The "Target" Theory

the target theory

Originally mentioned about in Episode 1 of The Healing Half.

“…. but would it be weird if I asked her to grab coffee?”

Laurie’s heart broke for a recent widow at her church. She wanted to help, but felt uncomfortable with both not knowing how to help and if her help would be received well.”

“I just don’t want to make it awkward.”

I totally get it.
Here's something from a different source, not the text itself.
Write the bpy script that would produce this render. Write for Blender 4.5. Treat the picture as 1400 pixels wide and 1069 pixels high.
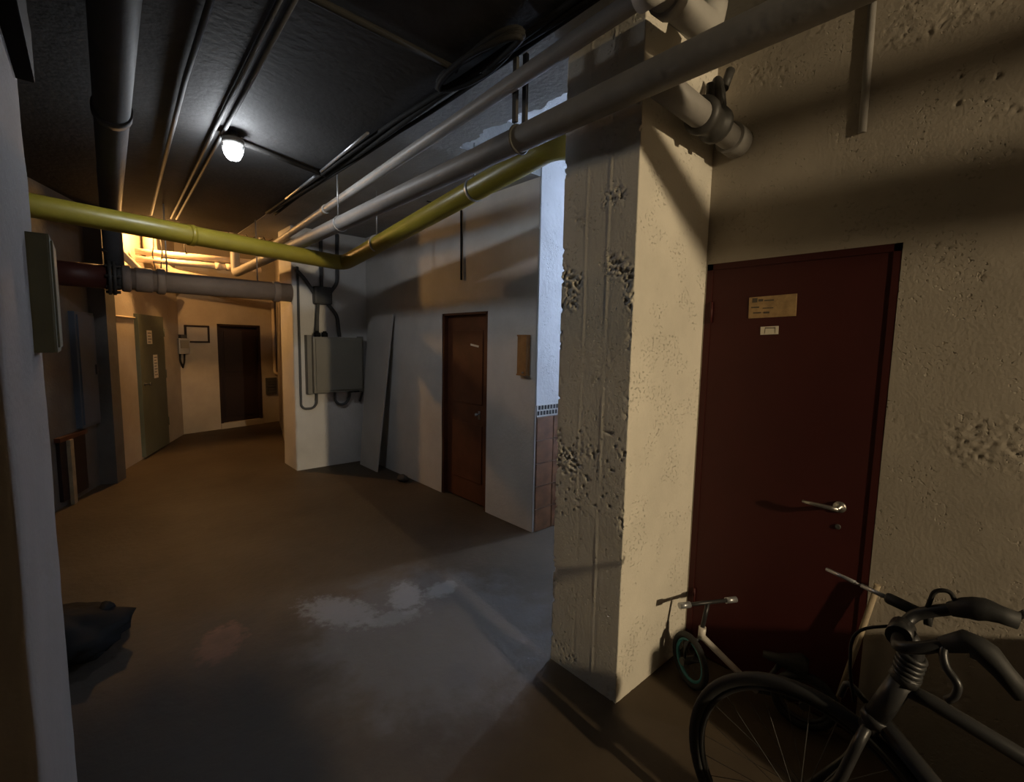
import bpy, bmesh, math, random
import numpy as np
from mathutils import Vector, Matrix
random.seed(4)
PI = math.pi
sc = bpy.context.scene
COL = sc.collection
for _o in list(bpy.data.objects):
    bpy.data.objects.remove(_o)

# ------------------------------------------------------------------ camera, world, exposure
def R(a): return math.radians(a)
YAW, PITCH, ROLL, EYE = R(42.0), R(5.8), R(1.1), 1.6
fw = Vector((math.sin(YAW)*math.cos(PITCH), math.cos(YAW)*math.cos(PITCH), -math.sin(PITCH)))
rt = Vector((math.cos(YAW), -math.sin(YAW), 0.0))
up = rt.cross(fw)
r2 = rt*math.cos(ROLL) + up*math.sin(ROLL)
u2 = -rt*math.sin(ROLL) + up*math.cos(ROLL)
cd = bpy.data.cameras.new('camera'); cam = bpy.data.objects.new('camera', cd); COL.objects.link(cam)
m = Matrix((( r2.x, u2.x, -fw.x), (r2.y, u2.y, -fw.y), (r2.z, u2.z, -fw.z))).to_4x4()
m.translation = Vector((0, 0, EYE)); cam.matrix_world = m
cd.sensor_fit = 'HORIZONTAL'; cd.sensor_width = 36.0; cd.lens = 36.0*640.0/1400.0
cd.clip_start = 0.02; cd.clip_end = 60
sc.camera = cam

w = bpy.data.worlds.new('world'); sc.world = w; w.use_nodes = True
w.node_tree.nodes['Background'].inputs[0].default_value = (0.02, 0.022, 0.025, 1)
w.node_tree.nodes['Background'].inputs[1].default_value = 0.05
vs = sc.view_settings
vs.view_transform = 'Standard'; vs.look = 'None'; vs.gamma = 1.0; vs.exposure = 0.0; vs.use_curve_mapping = False
sc.display_settings.display_device = 'sRGB'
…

Not knowing how to help a griever IS awkward, but pushing past that awkwardness and actually doing something is leagues better than the inaction awkwardness causes most well intentioned people.
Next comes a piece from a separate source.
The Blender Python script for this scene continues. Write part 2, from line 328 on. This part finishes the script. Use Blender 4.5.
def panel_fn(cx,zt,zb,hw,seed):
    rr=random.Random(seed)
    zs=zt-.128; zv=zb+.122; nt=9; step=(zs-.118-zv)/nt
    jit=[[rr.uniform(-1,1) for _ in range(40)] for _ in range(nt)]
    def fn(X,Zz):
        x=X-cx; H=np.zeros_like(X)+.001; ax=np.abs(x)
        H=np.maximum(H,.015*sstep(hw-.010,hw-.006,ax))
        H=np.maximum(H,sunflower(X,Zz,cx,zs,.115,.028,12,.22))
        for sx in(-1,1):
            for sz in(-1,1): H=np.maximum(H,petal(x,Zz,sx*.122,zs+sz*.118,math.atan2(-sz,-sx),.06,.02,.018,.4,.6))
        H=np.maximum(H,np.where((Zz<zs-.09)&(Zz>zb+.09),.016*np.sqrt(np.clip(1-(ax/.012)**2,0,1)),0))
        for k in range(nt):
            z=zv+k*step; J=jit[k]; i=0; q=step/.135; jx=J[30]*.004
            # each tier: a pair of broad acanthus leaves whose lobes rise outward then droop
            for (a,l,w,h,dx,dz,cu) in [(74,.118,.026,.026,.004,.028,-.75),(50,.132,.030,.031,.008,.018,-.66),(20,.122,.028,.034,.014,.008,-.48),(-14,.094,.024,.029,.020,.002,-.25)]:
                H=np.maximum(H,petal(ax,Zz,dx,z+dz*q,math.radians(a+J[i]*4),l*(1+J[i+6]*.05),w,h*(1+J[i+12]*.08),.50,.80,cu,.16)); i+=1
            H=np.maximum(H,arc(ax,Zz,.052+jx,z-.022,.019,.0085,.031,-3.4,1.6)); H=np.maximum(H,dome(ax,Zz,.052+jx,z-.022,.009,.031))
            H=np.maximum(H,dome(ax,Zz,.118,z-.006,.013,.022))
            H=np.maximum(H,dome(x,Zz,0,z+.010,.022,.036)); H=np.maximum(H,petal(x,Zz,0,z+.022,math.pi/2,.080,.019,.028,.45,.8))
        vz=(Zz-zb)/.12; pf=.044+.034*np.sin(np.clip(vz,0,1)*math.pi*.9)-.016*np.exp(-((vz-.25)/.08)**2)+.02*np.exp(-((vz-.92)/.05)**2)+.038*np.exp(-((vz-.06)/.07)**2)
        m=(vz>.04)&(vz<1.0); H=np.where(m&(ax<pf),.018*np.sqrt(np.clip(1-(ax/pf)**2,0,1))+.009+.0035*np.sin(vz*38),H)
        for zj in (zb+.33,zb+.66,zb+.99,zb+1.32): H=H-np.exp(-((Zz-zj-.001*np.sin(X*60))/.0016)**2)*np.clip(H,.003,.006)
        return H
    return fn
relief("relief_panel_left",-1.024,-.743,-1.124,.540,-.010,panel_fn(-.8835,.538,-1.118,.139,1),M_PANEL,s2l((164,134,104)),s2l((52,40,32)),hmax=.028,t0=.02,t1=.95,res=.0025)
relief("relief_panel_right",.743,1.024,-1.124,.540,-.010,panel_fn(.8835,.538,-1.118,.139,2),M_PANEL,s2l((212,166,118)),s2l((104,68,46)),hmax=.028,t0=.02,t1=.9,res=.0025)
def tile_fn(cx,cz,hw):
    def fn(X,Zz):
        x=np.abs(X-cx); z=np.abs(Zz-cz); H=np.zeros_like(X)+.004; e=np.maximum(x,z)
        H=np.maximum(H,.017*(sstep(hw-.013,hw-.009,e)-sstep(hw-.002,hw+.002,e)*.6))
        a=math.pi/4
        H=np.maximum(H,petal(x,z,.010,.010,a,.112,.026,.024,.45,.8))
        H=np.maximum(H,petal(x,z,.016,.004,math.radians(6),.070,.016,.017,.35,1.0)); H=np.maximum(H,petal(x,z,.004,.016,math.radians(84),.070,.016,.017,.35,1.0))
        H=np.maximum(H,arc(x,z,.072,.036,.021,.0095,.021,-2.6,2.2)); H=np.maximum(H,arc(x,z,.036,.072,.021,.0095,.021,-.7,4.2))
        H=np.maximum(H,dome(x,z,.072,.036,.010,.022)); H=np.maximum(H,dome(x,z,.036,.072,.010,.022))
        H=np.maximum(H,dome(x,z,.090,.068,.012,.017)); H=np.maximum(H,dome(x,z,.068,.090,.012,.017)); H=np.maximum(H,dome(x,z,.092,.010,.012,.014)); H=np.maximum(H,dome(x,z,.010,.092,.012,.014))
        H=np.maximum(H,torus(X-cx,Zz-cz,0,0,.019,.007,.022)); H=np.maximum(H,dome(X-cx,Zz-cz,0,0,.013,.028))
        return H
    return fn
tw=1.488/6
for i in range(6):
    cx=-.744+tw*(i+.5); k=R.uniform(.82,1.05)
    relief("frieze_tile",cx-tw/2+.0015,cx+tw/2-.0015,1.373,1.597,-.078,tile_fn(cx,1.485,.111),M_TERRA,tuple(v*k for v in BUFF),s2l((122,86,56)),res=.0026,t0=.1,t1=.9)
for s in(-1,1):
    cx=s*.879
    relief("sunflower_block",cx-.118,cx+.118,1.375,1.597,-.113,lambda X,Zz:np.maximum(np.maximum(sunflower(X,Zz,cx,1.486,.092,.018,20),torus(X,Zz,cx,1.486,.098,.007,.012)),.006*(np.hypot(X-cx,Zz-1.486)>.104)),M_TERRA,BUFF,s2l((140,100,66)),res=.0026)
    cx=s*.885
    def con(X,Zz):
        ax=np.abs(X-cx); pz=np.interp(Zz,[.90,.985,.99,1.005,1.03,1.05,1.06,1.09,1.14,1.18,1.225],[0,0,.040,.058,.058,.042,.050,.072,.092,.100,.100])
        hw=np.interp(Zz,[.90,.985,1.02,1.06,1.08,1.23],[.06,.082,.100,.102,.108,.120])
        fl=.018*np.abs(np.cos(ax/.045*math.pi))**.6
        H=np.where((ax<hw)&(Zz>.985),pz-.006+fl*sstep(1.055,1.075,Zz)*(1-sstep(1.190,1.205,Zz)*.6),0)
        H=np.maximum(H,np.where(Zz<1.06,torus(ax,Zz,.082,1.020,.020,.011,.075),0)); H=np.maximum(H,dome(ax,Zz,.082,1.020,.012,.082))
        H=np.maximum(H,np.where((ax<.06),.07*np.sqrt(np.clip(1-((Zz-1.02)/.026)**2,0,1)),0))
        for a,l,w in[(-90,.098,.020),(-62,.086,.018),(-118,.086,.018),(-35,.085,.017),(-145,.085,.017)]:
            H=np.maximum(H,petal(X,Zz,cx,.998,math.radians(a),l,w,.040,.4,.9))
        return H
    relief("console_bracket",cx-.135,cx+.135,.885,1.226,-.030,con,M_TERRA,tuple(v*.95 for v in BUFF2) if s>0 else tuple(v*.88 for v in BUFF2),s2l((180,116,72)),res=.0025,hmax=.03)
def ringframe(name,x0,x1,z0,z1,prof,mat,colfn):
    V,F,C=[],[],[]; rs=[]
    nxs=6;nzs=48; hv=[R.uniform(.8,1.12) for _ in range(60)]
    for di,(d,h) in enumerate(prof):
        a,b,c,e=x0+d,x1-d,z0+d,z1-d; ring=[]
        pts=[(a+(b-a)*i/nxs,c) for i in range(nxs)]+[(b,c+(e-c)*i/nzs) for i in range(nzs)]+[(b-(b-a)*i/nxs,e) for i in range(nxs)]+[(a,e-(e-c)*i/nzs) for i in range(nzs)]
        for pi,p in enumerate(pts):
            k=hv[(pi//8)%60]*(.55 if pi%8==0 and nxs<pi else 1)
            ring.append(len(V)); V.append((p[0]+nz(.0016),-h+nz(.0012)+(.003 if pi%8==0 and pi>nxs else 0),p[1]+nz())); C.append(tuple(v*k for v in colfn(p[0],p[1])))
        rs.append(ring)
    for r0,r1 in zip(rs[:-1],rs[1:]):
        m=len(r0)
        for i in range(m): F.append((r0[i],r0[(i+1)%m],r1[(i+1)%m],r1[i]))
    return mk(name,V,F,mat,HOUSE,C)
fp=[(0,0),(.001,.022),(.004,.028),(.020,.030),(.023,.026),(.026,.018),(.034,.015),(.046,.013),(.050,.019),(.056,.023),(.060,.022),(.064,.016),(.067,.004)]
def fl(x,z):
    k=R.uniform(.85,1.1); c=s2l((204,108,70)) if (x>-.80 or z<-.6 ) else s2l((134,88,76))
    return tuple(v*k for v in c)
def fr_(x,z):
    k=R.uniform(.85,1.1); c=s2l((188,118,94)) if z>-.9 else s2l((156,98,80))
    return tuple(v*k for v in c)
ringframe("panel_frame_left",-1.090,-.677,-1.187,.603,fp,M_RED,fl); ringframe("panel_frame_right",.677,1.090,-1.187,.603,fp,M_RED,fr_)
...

One of my FAVORITE cornerstone principles I talk about on my show is the “Target Theory” - aka the importance of knowing how close to someone you are, and, conversely, how close they are to you.

 

We in the grief community know that the cost of loving someone is grief, but we rarely talk about how the cost of closeness while living. Remember, the closer you are to someone, the greater responsibility you have to be there for them in their time of need and the more vulnerable they will (most likely) be with you.
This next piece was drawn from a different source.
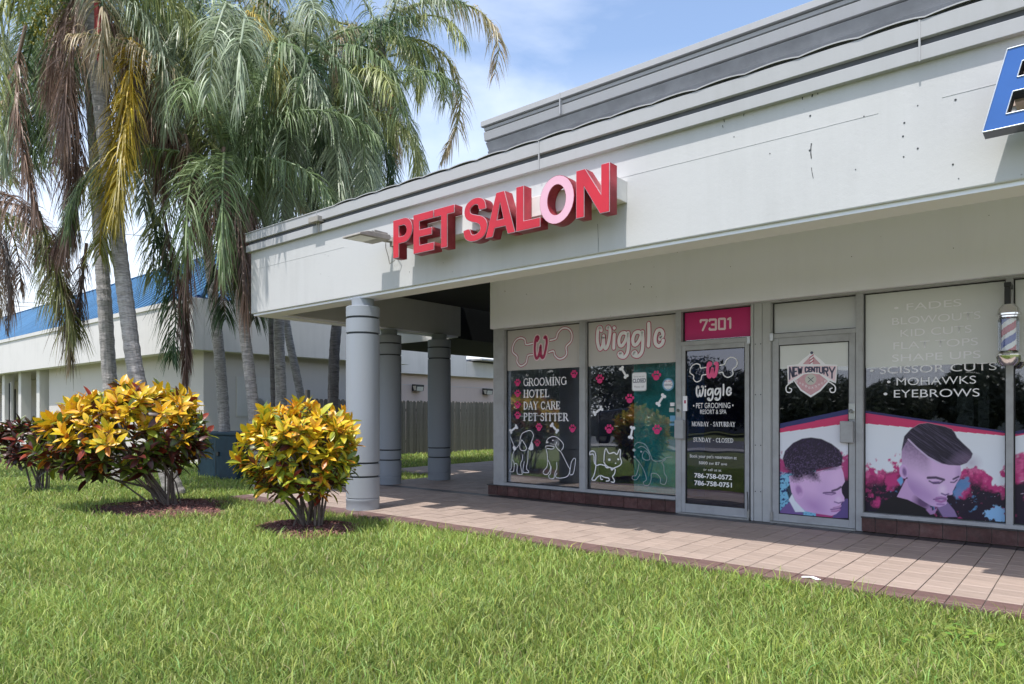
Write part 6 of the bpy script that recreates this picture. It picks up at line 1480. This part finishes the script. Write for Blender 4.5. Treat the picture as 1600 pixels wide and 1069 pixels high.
# =================================================================== ACROSS THE STREET (seen in the glass)
TL_V, TL_F, TL_C = [], [], []; tl_n = 0
for i, (x, y, h_, w_) in enumerate([(-44,-30,7.5,4.5), (-38,-28,6.5,4), (-33,-27,6.5,3.8), (-27,-29,6.5,4), (-22,-26,5.5,3.6), (-17,-28,4.5,3.2), (-13,-27,3.6,3), (-9,-27,3.2,2.8), (-5,-28,4.3,2.2), (-1,-29,3.0,3.2), (3,-28,4.4,2.0), (7,-28,3.4,3), (-53,-32,8,5), (-62,-30,7,5)]):
    r_ = np.random.default_rng(i+40); n = 11000; v = r_.normal(0, 1, (n, 3)); v /= np.linalg.norm(v, axis=1)[:, None]; k = r_.random(n)**.4
    P_0 = v*k[:, None]*np.array([w_, w_, h_*.46])*(1+.2*np.sin(v[:, :1]*5+i)) + np.array([x, y, h_*.5])
    a, b = r_.normal(0, .13, (n, 3)), r_.normal(0, .13, (n, 3)); V = np.stack([P_0, P_0+a, P_0+b], 1).reshape(-1, 3); TL_V.append(V); TL_F.append((np.arange(n)*3)[:, None]+np.array([[0,1,2]])+tl_n); tl_n += n*3
    TL_C.append(np.repeat(np.array((.08,.09,.065))*(1+r_.normal(0, .35, (n, 1))).clip(.3, 2), 3, 0))
tag(mesh_np('tree_line', np.concatenate(TL_V), [np.concatenate(TL_F)], M['frond'], None, np.concatenate(TL_C)), 'dark row of trees across the road, seen reflected in the glass', 'trees', None, 'stuff')
hs = thing('house_across_street', (-12, -34, 0), 'low beige house across the road behind the viewer', 'building')
MB().box(-26, 6, -42, -34, -.16, 3.0).build('wall', M['lwall2'], hs); MB().prism_x([(-42.5, 3.0), (-33.5, 3.0), (-38, 4.6)], -26.5, 6.5).build('roof', M['frame'], hs)
for x in (-22, -17, -11, -5, 1): MB().box(x, x+1.6, -34.03, -33.99, 1.0, 2.2).build('window', M['frame_dark'], hs)
car = thing('parked_car', (-16, -9.6, -.15), 'dark parked car across the lawn behind the viewer', 'car')
def carp(x0, x1, s=1): return [(x0, .25), (x0+.02, .75), (x0+.9, .95), (x0+1.55, 1.42), (x0+3.2, 1.44), (x1-.45, 1.0), (x1, .92), (x1+.02, .3)]
MB().prism_y(carp(-18, -13.5), -10.6, -8.8).build('body', M['carpaint'], car, bevel=.06)
MB().prism_y([(-17.0, .98), (-16.4, 1.36), (-14.9, 1.38), (-14.2, 1.0)], -10.61, -8.79).build('side_glass', M['glass_d'], car)
for x in (-17.2, -14.4):
    for y in (-10.6, -8.95):
        w_ = MB().tube([(x, y, .18), (x, y+.2, .18)], .33, 18).build('wheel', M['black'], car); MB().tube([(x, y-.012, .18), (x, y+.212, .18)], .19, 12).build('rim', M['steel'], w_)

# overhead wires at left
pw = thing('overhead_wires', (-60, 20, 5), 'thin overhead utility wires crossing the sky at left', 'wires')
for (a, c) in (((-200, 322), (600, 388)), ((-200, 455), (500, 478)), ((-200, 462), (500, 484))):
    A, B_2 = onD(a[0], a[1], 50), onD(c[0], c[1], 62); pts = [A.lerp(B_2, i/12) - Vector((0, 0, .6*math.sin(math.pi*i/12))) for i in range(13)]
    MB().tube(pts, .022, 5).build('wire', M['cable'], pw)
I have talked to so many grievers who have asked the question, “Why did I get more love from an acquaintance at church than I did my own sister (brother, best friend, etc.)?” When people in the center of your target don’t show up, you notice.

the+target+theory

So ask yourself - who is in my inner circle of my target? My 9-1-1 people? My “Oh CRAP I need help!” people?

Who would be that next ring out - the people who are your friends but not your best friends?

Lastly, who would you consider to be an acquaintance that you care about and perhaps have a great time with when you see them, but never really went deeper with the friendship than that?

Everyone else would fall under the “other” category - or, as I like to say, “people waiting to become friends” category (awww).

Back to Laurie. I told her the same thing I would tell any of you.

“Laurie,” I asked as I flagged the waitress down for the check, “Is she one of your best friends in the world?”
”Uhhhh no.”

“Have you been friends for awhile and building a stronger relationship?”

“No.”

“Have you ever even had coffee with her before?”
”No.”

“Then it sounds like she is an acquaintance who could use a gift appropriate for an acquaintance.”

Put yourself in this widow’s shoes - coffee? In public? With a near stranger asking about her most vulnerable pain she’s probably ever experienced?

What could POSSIBLY go wrong?!

Instead, consider a gift card for meals, a nice note saying that you’re thinking of her, and your favorite bottle of wine - let’s start there.